By the end of the season, it wound up being 44 different countries — at least in terms of countries where players who scored in the NBA this season were born. For the first time in NBA history, players from one country other than the U.S. combined to score more than 15,000 points; Canadian players scored 15,588 this season, led by Gilgeous-Alexander, the first scoring champion from that country.

Gilgeous-Alexander is favored to be MVP this season. It'll be either him or Jokic, which means it'll be a seventh consecutive year with an international MVP for the NBA. Antetokounmpo won twice, then Jokic won three of the next four, with Cameroon-born Joel Embiid of the Philadelphia 76ers winning two seasons ago.

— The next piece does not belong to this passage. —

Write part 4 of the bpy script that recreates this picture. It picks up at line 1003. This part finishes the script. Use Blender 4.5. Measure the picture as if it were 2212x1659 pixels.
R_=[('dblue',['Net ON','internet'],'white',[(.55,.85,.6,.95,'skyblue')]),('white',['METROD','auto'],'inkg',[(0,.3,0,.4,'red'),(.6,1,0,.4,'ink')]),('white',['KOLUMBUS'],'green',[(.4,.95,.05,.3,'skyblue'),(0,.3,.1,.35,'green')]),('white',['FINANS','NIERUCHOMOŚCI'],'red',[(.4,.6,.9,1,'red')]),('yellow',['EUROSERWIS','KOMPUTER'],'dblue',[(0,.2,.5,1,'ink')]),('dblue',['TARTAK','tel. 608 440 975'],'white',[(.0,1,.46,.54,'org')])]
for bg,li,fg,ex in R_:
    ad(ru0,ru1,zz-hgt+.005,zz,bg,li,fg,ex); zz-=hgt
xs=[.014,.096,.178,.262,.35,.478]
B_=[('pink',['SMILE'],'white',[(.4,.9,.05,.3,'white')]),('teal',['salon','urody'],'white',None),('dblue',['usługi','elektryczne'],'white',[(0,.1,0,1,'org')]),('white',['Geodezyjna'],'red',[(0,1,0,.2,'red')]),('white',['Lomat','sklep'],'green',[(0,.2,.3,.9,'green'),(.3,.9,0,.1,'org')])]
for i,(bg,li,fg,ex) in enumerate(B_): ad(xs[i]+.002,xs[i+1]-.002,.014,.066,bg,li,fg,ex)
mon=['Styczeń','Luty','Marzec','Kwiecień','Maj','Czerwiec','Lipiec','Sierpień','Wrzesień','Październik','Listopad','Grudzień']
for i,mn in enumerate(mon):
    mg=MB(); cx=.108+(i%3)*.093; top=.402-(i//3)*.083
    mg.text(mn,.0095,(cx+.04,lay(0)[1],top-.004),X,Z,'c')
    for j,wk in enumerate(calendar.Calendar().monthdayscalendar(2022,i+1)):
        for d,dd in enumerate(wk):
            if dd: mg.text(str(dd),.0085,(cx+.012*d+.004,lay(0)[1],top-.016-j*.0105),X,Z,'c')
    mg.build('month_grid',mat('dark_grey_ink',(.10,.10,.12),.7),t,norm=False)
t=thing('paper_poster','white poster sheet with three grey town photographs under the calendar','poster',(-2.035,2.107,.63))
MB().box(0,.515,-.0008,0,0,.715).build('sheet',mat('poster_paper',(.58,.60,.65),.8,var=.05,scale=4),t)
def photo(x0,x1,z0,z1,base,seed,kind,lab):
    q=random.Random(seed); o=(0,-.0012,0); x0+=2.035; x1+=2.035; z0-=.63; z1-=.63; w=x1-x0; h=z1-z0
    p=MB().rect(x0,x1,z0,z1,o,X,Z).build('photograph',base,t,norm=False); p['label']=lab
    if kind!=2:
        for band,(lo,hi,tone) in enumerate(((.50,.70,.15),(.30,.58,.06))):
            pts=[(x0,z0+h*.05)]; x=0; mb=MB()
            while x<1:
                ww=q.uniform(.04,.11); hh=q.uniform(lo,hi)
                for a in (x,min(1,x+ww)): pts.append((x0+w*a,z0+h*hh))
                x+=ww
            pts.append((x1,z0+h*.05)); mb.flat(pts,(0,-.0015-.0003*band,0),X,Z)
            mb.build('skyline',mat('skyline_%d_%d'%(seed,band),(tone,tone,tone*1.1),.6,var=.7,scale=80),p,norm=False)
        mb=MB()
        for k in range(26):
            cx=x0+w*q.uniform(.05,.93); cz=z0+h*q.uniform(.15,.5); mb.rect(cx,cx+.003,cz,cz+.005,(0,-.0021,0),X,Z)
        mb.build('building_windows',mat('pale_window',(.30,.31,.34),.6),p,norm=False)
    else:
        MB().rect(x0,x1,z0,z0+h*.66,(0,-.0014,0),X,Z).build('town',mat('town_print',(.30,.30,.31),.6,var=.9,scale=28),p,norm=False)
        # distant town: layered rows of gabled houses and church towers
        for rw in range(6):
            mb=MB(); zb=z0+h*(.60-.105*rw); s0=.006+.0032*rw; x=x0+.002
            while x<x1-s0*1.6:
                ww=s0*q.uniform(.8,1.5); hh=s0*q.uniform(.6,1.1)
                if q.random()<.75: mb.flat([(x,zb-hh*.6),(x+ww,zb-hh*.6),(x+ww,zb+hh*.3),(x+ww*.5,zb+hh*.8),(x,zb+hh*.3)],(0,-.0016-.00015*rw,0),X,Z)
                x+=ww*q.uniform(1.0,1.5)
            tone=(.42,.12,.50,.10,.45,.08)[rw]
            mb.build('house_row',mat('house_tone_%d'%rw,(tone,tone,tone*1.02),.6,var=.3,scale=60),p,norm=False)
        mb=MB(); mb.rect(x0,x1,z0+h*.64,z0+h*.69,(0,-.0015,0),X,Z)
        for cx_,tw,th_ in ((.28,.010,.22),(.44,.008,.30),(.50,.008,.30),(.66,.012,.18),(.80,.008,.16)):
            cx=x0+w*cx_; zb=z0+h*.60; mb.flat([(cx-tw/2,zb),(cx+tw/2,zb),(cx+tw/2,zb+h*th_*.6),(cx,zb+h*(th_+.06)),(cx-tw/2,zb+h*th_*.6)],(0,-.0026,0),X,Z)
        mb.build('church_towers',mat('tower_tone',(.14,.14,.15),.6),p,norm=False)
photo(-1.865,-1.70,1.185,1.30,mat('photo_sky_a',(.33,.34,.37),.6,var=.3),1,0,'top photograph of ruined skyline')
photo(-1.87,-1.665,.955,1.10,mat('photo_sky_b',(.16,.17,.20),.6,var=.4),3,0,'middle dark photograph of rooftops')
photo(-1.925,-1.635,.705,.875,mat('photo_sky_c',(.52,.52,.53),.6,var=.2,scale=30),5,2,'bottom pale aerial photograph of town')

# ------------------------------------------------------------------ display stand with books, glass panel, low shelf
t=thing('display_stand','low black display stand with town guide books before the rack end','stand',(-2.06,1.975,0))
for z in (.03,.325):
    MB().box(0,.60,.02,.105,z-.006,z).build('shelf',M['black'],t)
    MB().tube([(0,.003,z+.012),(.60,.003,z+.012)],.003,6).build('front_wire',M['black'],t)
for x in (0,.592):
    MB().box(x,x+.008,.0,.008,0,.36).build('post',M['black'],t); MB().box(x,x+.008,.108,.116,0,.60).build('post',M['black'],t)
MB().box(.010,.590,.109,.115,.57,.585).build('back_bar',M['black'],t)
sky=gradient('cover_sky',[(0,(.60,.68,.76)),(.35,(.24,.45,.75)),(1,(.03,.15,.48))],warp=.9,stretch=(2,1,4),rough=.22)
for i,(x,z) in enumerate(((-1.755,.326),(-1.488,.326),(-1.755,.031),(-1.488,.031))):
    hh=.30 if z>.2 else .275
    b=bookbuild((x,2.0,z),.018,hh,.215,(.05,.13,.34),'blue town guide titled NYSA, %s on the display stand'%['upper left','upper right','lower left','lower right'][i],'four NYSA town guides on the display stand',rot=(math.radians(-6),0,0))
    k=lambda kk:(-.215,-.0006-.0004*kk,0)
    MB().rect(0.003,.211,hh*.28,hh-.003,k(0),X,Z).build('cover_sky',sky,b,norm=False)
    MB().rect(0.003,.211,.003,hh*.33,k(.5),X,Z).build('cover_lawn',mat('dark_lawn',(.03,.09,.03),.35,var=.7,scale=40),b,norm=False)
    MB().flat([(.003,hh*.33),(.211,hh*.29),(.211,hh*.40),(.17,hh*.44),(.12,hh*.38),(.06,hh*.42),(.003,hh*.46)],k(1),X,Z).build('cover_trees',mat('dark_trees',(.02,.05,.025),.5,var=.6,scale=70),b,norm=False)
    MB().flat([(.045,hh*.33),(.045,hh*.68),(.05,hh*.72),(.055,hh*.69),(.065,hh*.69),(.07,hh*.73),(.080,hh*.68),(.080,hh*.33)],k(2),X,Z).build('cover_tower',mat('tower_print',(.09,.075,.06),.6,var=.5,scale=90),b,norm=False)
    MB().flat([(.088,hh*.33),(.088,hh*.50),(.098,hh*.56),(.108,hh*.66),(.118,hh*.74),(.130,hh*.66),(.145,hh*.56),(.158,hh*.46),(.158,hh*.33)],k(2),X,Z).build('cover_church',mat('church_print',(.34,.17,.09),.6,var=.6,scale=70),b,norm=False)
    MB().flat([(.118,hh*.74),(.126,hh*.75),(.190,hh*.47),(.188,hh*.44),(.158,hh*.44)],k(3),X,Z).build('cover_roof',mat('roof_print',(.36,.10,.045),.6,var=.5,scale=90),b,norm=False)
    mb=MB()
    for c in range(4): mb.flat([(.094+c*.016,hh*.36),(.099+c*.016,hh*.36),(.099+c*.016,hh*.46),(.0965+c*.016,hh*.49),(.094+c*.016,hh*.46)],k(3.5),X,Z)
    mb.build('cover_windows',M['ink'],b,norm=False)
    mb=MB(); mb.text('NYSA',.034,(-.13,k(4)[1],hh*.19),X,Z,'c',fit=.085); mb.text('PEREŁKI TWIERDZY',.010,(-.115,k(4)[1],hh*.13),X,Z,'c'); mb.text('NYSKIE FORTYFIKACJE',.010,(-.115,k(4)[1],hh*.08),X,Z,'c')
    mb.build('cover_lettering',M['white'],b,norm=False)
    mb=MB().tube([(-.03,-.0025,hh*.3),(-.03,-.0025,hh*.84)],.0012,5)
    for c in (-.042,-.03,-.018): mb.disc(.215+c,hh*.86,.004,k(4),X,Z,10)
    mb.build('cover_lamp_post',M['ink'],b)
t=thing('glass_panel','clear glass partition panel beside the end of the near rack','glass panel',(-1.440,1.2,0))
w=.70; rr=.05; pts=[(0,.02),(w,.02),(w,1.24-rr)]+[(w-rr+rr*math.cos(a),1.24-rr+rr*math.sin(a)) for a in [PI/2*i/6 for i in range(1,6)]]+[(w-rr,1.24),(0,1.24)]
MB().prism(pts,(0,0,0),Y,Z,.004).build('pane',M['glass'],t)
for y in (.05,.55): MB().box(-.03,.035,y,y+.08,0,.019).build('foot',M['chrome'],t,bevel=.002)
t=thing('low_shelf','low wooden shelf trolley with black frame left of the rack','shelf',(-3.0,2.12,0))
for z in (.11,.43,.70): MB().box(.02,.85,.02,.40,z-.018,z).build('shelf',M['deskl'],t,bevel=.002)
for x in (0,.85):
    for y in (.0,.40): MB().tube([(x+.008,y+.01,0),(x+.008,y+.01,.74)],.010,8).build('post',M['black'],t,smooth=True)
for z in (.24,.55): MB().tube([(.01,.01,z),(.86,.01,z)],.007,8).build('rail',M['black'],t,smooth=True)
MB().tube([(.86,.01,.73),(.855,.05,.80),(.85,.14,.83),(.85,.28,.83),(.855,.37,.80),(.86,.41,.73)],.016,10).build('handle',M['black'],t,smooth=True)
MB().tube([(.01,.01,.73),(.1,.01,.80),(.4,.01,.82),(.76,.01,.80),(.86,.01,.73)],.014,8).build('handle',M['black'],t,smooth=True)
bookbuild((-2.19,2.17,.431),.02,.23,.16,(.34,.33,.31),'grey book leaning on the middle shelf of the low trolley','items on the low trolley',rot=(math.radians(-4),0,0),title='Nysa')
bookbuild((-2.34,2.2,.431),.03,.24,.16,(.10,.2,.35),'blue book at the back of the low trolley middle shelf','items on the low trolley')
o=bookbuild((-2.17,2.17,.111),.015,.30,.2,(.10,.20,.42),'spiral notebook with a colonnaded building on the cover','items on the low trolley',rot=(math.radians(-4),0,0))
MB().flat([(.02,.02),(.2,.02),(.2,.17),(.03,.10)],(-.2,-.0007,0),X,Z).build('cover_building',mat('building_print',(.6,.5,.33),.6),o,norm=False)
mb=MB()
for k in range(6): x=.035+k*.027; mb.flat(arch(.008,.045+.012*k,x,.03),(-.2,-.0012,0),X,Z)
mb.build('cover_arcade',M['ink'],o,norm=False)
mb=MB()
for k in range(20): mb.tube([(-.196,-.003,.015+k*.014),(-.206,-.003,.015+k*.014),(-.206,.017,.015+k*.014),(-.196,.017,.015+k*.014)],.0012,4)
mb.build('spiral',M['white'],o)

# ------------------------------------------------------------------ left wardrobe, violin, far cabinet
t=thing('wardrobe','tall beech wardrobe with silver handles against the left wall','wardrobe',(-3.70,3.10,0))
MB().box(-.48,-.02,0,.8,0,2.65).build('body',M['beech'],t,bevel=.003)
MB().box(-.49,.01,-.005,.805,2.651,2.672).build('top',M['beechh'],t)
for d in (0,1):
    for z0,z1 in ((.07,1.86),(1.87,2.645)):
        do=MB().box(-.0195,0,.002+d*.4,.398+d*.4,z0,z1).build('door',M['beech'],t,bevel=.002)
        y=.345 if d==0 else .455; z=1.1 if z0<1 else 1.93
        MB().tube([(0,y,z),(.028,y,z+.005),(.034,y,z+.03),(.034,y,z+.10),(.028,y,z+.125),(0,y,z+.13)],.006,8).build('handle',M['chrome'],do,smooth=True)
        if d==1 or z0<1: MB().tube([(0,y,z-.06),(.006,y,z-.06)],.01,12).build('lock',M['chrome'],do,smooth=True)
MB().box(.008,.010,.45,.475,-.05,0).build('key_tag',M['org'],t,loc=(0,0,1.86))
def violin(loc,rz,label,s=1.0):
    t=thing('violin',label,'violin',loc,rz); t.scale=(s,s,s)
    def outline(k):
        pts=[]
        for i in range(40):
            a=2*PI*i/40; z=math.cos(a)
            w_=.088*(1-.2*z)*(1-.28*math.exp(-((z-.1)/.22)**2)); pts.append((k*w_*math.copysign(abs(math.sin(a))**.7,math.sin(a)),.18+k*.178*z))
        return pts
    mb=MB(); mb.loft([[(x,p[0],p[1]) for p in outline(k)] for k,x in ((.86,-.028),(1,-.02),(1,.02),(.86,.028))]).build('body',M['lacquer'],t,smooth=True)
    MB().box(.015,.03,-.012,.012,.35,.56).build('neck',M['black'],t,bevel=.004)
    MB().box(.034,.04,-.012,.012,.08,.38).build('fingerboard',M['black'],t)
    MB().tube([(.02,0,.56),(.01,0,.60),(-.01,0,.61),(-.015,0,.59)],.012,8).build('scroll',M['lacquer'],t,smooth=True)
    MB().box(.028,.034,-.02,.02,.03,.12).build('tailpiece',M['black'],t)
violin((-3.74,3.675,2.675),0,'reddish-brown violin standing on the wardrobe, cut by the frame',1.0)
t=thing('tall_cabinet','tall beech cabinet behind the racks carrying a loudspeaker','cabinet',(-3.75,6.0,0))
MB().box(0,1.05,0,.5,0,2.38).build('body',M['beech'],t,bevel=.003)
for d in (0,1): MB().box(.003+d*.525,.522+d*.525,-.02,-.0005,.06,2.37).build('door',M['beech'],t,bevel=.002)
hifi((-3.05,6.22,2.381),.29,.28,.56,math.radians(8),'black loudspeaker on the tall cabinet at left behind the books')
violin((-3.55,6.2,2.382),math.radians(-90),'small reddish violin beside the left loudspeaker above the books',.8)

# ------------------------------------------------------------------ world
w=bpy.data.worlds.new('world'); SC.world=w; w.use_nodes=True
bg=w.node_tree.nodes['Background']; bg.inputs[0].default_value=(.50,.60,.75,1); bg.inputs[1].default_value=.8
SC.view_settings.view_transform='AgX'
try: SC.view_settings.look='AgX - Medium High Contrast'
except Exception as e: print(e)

“Shai is in the category of you do not stop him,” Toronto coach Darko Rajakovic said after a game between the Raptors and Thunder this season.

In other words, he's like a lot of other international guys now. Nobody truly stops Jokic, Antetokounmpo and Doncic either.

And this season brought another international first: Doncic finished atop the NBA's most popular jersey list, meaning NBAStore.com sold more of his jerseys than they did anyone else's. Sure, that was bolstered by Doncic changing jerseys midseason when he was traded by Dallas to the Los Angeles Lakers, but it still is significant.

The Slovenian star is the first international player to finish atop the most popular jerseys list — and the first player other than Stephen Curry or LeBron James to hold that spot in more than a decade, since soon-to-be-enshrined Basketball Hall of Famer Carmelo Anthony did it when he was with New York in 2012-13.

“We’re so small, we have 2 million people. But really, our sport is amazing,” fellow Slovene Ajsa Sivka said when she was drafted by the WNBA's Chicago Sky on Monday night and asked about Doncic and other top Slovenian athletes. “No matter what sport, we have at least someone that’s great in it. I’m just really proud to be Slovenian.”

All this comes at a time where the NBA is more serious than perhaps ever before about growing its international footprint. Last month, FIBA — the sport's international governing body — and the NBA announced a plan to partner on a new European basketball league that has been taking shape for many years. The initial target calls for a 16-team league and it potentially could involve many of the biggest franchise names in Europe, such as Real Madrid, Paris Saint-Germain and Manchester City.

It was a season where four players topped 2,000 points in the NBA and three of them were international with Gilgeous-Alexander, Jokic and Antetokounmpo. Globally, time spent watching NBA League Pass was up 6% over last season. More people watched NBA games in France this season than ever before, even with Wembanyama missing the final two months. NBA-related social media views in Canada this season set records, and league metrics show more fans than ever were watching in the Asia-Pacific region — already a basketball hotbed — as well.

FIBA secretary general Andreas Zagklis said the numbers — which are clearly being fueled by the continued international growth — suggest the game is very strong right now.

“Looking around the world, and of course here in North America," Zagklis said, "the NBA is most popular and more commercially successful than ever.”